At the end of that year, on December 23, the Clinton outline was put on the table and approved by the Israeli government. The Palestinians' response was a big and clear "no," which included their insistence on the "right of return."

 

Burg speaks at a Hadash meeting. 'Intellectual lack of integrity, wild exaggerations and double standards towards Israel'
Burg speaks at a Hadash meeting. 'Intellectual lack of integrity, wild exaggerations and double standards towards Israel'

 

And what happened at the time to the wonder child of the left and Labor Party? He pointed an accusing finger at Israel. In September 2003, on the backdrop of the intensifying Palestinian terror, Burg published an article titled "The end of Zionism" in British newspaper The Guardian, and later in French daily Le Monde, in which he mainly provided justifications for the Palestinian murderousness.

 

"Israel, having ceased to care about the children of the Palestinians, should not be surprised when they come washed in hatred and blow themselves up in the centers of Israeli escapism," he wrote. "They spill their own blood in our restaurants in order to ruin our appetites, because they have children and parents at home who are hungry and humiliated."

 

Burg should have known that the Palestinians had rejected a proposal for a state.
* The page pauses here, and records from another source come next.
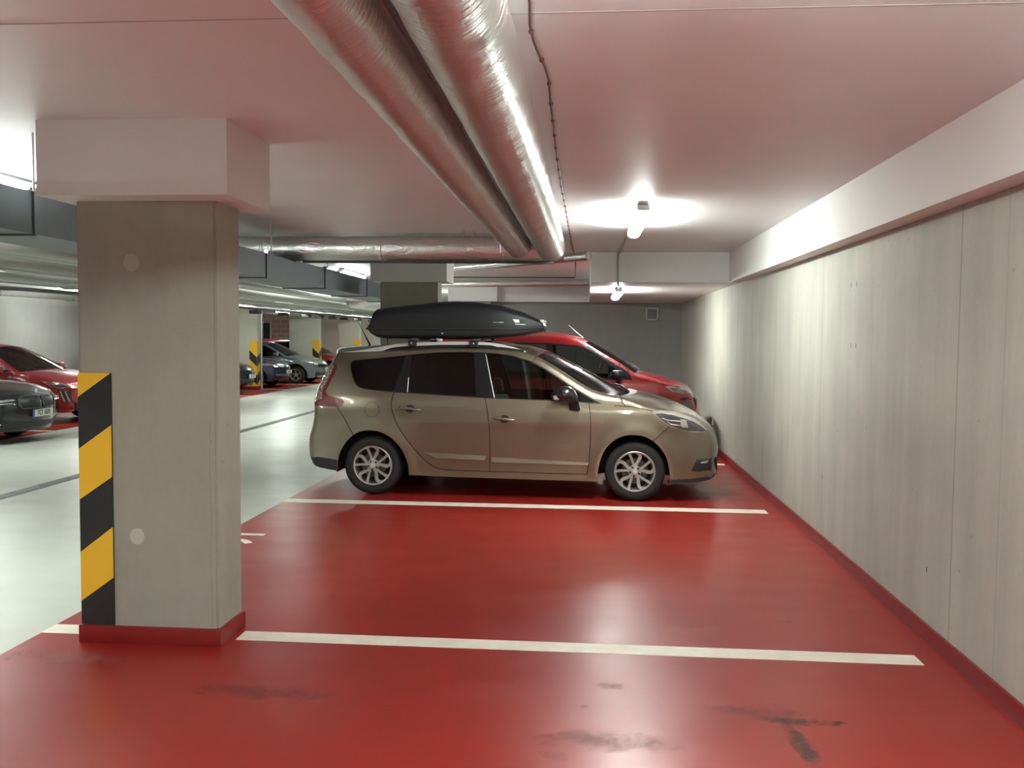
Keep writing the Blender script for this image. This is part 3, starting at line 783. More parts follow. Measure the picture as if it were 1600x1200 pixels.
        # dark wheel wells and floor pan
        for i, x in enumerate(sp['wheels']):
            for sd in (-1, 1):
                yy_ = interp(.5, sp['WZ'])*sp.get('w', 1); r = R+.10
                pts = [(x+r*math.cos(a), R+r*math.sin(a)) for a in [(-12+204*k/20)*PI/180 for k in range(21)]]
                vs = []; 
                for px, pz in pts: vs += [(px, sd*(yy_-.06), pz), (px, sd*(yy_-.34), pz)]
                ctr = len(vs); vs.append((x, sd*(yy_-.34), R))
                fs = [(2*k, 2*k+1, 2*k+3, 2*k+2) for k in range(20)]+[(2*k+1, ctr, 2*k+3) for k in range(20)]
                obj('wheel_arch_liner', vs, fs, 'inner', s.t, True)
        w0, w1 = sp['wheels']; nx = sp['sections'][-1][1][-1][0]; tx_ = sp['sections'][0][1][0][0]; fy = interp(.3, sp['WZ'])*sp.get('w', 1)
        g_ = G().box((w0+R+.1, -fy+.04, .22), (w1-R-.1, fy-.04, .30)).box((tx_+.08, -.52, .26), (nx-.10, .52, .32))
        g_.box((tx_+.1, -fy+.12, .30), (w0-R-.1, fy-.12, .34)).box((w1+R+.12, -fy+.16, .24), (nx-.12, fy-.16, .3))
        g_.box((tx_+.10, -fy+.3, .3), (nx-.2, fy-.3, .45))
        g_.make('underbody', 'inner', s.t)
    def interior(s, xs, zb=.40, cyan=False):
        for i, x in enumerate(xs):
            for yy_ in (-.36, .36):
                g_ = G(); h = s.sp.get('seat_h', 1.0)
                g_.box((x-.05, yy_-.24, zb), (x+.45, yy_+.24, zb+.16), .05)
                n0 = len(g_.v); g_.box((x-.14, yy_-.23, zb+.1), (x, yy_+.23, h), .05)
                g_.v = g_.v[:n0]+[(vx-(vz-zb)*.22, vy, vz) for vx, vy, vz in g_.v[n0:]]
                n0 = len(g_.v); g_.box((x-.12, yy_-.12, h+.03), (x-.03, yy_+.12, h+.2), .04)
                g_.v = g_.v[:n0]+[(vx-(vz-zb)*.22, vy, vz) for vx, vy, vz in g_.v[n0:]]
                g_.make('seat', 'seat', s.t, True, .8)
    def dash(s, x, z):
        G().box((x, -.66, z-.35), (x+.45, .66, z), .08).make('dashboard', 'plastic', s.t, True, .8)
        g_ = G(); vs = []; n = 24
        g_.tube([(x-.18+.06*math.sin(2*PI*k/n)*1, .36+.18*math.cos(2*PI*k/n), z-.04+.17*math.sin(2*PI*k/n)) for k in range(n+1)], .014, 8, False)
        g_.make('steering_wheel', 'plastic', s.t, True)
def platef(car, y, z, off, txt, rot=1, w_=.52, h=.11, parent=None):
    x = car.front(0, z, off)
    p = box('number_plate', (x, y-w_/2, z-h/2), (x+.006, y+w_/2, z+h/2), 'plate', car.t, 0)
    p.data.materials[0] = M['plate']
    box('plate_band', (x+.0005, y-w_/2, z-h/2+.002), (x+.0075, y-w_/2+.042, z+h/2-.002), 'plate_blue', p)
    m_ = Matrix.Translation((x+.008, y+.02, z)) @ Matrix(((0, 0, 1, 0), (1, 0, 0, 0), (0, 1, 0, 0), (0, 0, 0, 1)))
    text_mesh(txt, .105, m_, 'plate_text', 'plate_text', p, .0008, .78, .002); return p

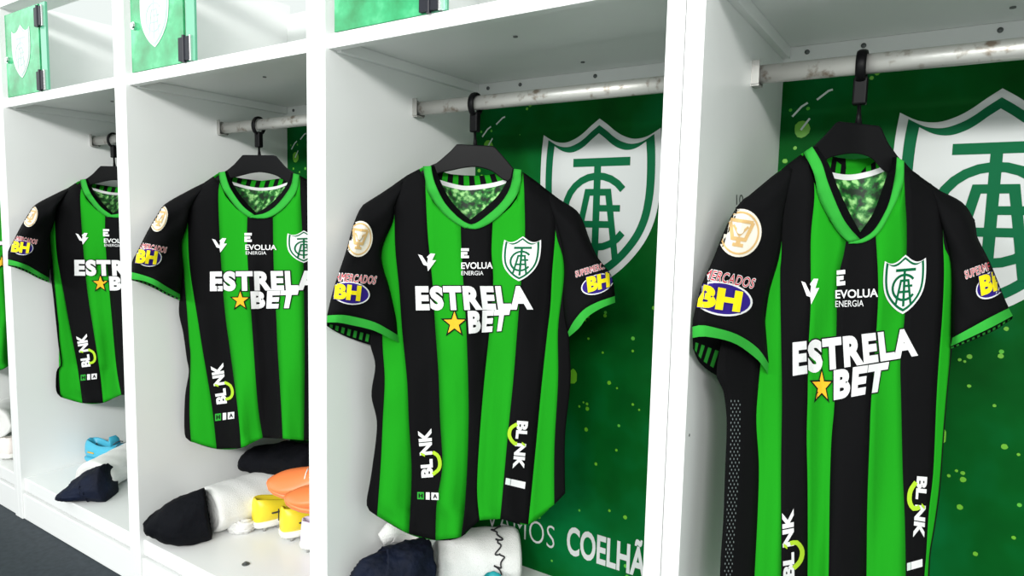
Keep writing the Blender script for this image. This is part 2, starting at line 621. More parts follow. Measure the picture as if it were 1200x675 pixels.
# screw lying on the bench of the third locker, pencil mark on the near wall
p = at_z(288, 661, B + .001)
obj('bolt', *join(cyl_vf((p[0], p[1], B), (0, 0, 1), .009, .002, 14), cyl_vf((p[0], p[1], B + .002), (0, 0, 1), .004, .004, 8)), M['screw'], LK[2], smooth=False)
tb = normalise(bm_text('10'))
decal('pencil_mark', [(tb, M['screw'], 0)], lambda x, y, l: at_x(863 + x * 8, 240 - y * 12, .0006), LK[0])
p = at_x(808, 510, .0005)
obj('screw', *cyl_vf((0.0, p[1], p[2]), (1, 0, 0), .002, .0006, 8), M['screw'], LK[0], smooth=False)  # small hole in the near wall, drawn as a thin dark disc


# ------------------------------------------------------------------ curves in pixels
def resample(pts, n, smooth=True):
    P = np.array(pts, float)
    if len(P) == 2 or not smooth:
        Q = P
    else:
        Q = []
        for i in range(len(P) - 1):
            p0, p1, p2, p3 = P[max(i - 1, 0)], P[i], P[i + 1], P[min(i + 2, len(P) - 1)]
            for t in np.linspace(0, 1, 9)[:-1]:
                Q.append(.5 * ((2 * p1) + (p2 - p0) * t + (2 * p0 - 5 * p1 + 4 * p2 - p3) * t * t + (3 * p1 - p0 - 3 * p2 + p3) * t ** 3))
        Q.append(P[-1])
        Q = np.array(Q)
    s = np.r_[0, np.cumsum(np.linalg.norm(np.diff(Q, axis=0), axis=1))]
    if s[-1] < 1e-6:
        return np.repeat(P[:1], n, 0)
    tt = np.linspace(0, s[-1], n)
    return np.stack([np.interp(tt, s, Q[:, 0]), np.interp(tt, s, Q[:, 1])], 1)


def by_v(pts, n):
    """resample a downward running curve evenly in v"""
    Q = resample(pts, 200)
    v = np.maximum.accumulate(Q[:, 1] + np.arange(200) * 1e-6)
    tt = np.linspace(v[0], v[-1], n)
    return np.stack([np.interp(tt, v, Q[:, 0]), tt], 1)


def coons(top, bot, left, right):
    """top/bot: (m,2) left to right; left/right: (n,2) top to bottom -> (n,m,2)"""
    n, m = len(left), len(top)
    s = np.linspace(0, 1, m)[None, :, None]
    t = np.linspace(0, 1, n)[:, None, None]
    A = (1 - t) * top[None] + t * bot[None]
    Bq = (1 - s) * left[:, None] + s * right[:, None]
    C = (1 - t) * ((1 - s) * left[0] + s * right[0]) + t * ((1 - s) * left[-1] + s * right[-1])
    return A + Bq - C


def gfaces(n, m, o=0):
    return [(o + i * m + j, o + i * m + j + 1, o + (i + 1) * m + j + 1, o + (i + 1) * m + j) for i in range(n - 1) for j in range(m - 1)]


class Sheet:
    """pixel grid with a depth Y for each node: lets prints find the cloth under them"""
    def __init__(self):
        self.T, self.P = [], []

    def add(self, uv, Y):
        n, m = Y.shape
        g = np.dstack([uv, Y])
        a, b, c, d = g[:-1, :-1], g[:-1, 1:], g[1:, 1:], g[1:, :-1]
        self.T.append(np.stack([a, b, c], 2).reshape(-1, 3, 3))
        self.T.append(np.stack([a, c, d], 2).reshape(-1, 3, 3))
        self.P.append(g.reshape(-1, 3))

    def done(self):
        self.T = np.concatenate(self.T)
        self.P = np.concatenate(self.P)
        A, Bq, C = self.T[:, 0], self.T[:, 1], self.T[:, 2]
        self.det = (Bq[:, 1] - C[:, 1]) * (A[:, 0] - C[:, 0]) + (C[:, 0] - Bq[:, 0]) * (A[:, 1] - C[:, 1])
        ok = abs(self.det) > 1e-7
        self.T, self.det = self.T[ok], self.det[ok]
        return self

    def Y(self, u, v, clip=True):
        A, Bq, C = self.T[:, 0], self.T[:, 1], self.T[:, 2]
        l1 = ((Bq[:, 1] - C[:, 1]) * (u - C[:, 0]) + (C[:, 0] - Bq[:, 0]) * (v - C[:, 1])) / self.det
        l2 = ((C[:, 1] - A[:, 1]) * (u - C[:, 0]) + (A[:, 0] - C[:, 0]) * (v - C[:, 1])) / self.det
        l3 = 1 - l1 - l2
        k = np.minimum(np.minimum(l1, l2), l3)
        h = np.where(k > -1e-4)[0]
        if len(h):
            ys = l1[h] * A[h, 2] + l2[h] * Bq[h, 2] + l3[h] * C[h, 2]
            return float(ys.min())
        if clip:
            return None
        d = (self.P[:, 0] - u) ** 2 + (self.P[:, 1] - v) ** 2
        i = np.argsort(d)[:4]
        w_ = 1 / (d[i] + .5)
        return float((self.P[i, 2] * w_).sum() / w_.sum())


STAR = [((1 if i % 2 == 0 else .40) * math.sin(i * math.pi / 5), (1 if i % 2 == 0 else .40) * math.cos(i * math.pi / 5)) for i in range(10)]


def circ(rx=1, ry=1, n=28, cx=0, cy=0):
    return [(cx + rx * math.cos(a), cy + ry * math.sin(a)) for a in np.linspace(0, 2 * math.pi, n + 1)[:-1]]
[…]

The leaders of the Arab world supported it, but then-Palestinian Authority Chairman Yasser Arafat preferred the road of violence.

 

Burg knew, and definitely should have known, that the suicide bombers' hatred was not the result of Israeli oppression but the result of incitement and brainwashing. The terror, already then, was not against the occupation – but against Israel's actual existence.

 

That was Burg's contribution to the demonization process, the dehumanization and delegitimization of Israel. It was a huge contribution. Because the article was written by a person who had served as the Jewish Agency chairman and as the Knesset speaker, and for several weeks in 2000 he was even Israel's acting president.

 

The deterioration continued. Burg became one of the camp's darlings. He was elected, for example, as chairman of the New Israel Fund's International Council, precisely because of his new views.

 

One can take a different road of course. Former Labor Party Chairwoman Shelly Yachimovich went the opposite way. She voted for Hadash in the past. She sobered up. The facts affected her. She is not against equality for Arabs, but she is also in favor of a Jewish nation state. She proves that one can be both leftist and Zionist.

 

One can and should criticize Israel. The policy includes mistakes as well. But what happened to Burg – a complete denial of the right for a Jewish nation state, using the excuse of "the need for equality" – has happened to many people in the left. The struggle for equality is justified. But does the fact that there is a Slovakian minority in the Czech Republic deny the right for a Czech nation state?

 

Burg's claims against Israel are so unfounded that it's hard to believe they are coming out of the mouth of a person who was the Labor Party's whiz kid.

 

If there is anything which characterizes demonization, it is concealed, among other things, in intellectual lack of integrity, in wild exaggerations, in double standards towards Israel. this is the syndrome which drove Burg crazy. This is the syndrome which is driving many in the left crazy.

 

Now Burg has now landed in the Hadash party whose secretary-general, Ayman Odeh, heads the committee against national service, which was established by the Higher Arab Monitoring Committee. There is no difference between opposing duties and opposing rights. It's of course the best way to increase the alienation between Jews and Arabs.

 

But don't worry, we are talking about Avrum Burg here. He will soon find excuses and justifications.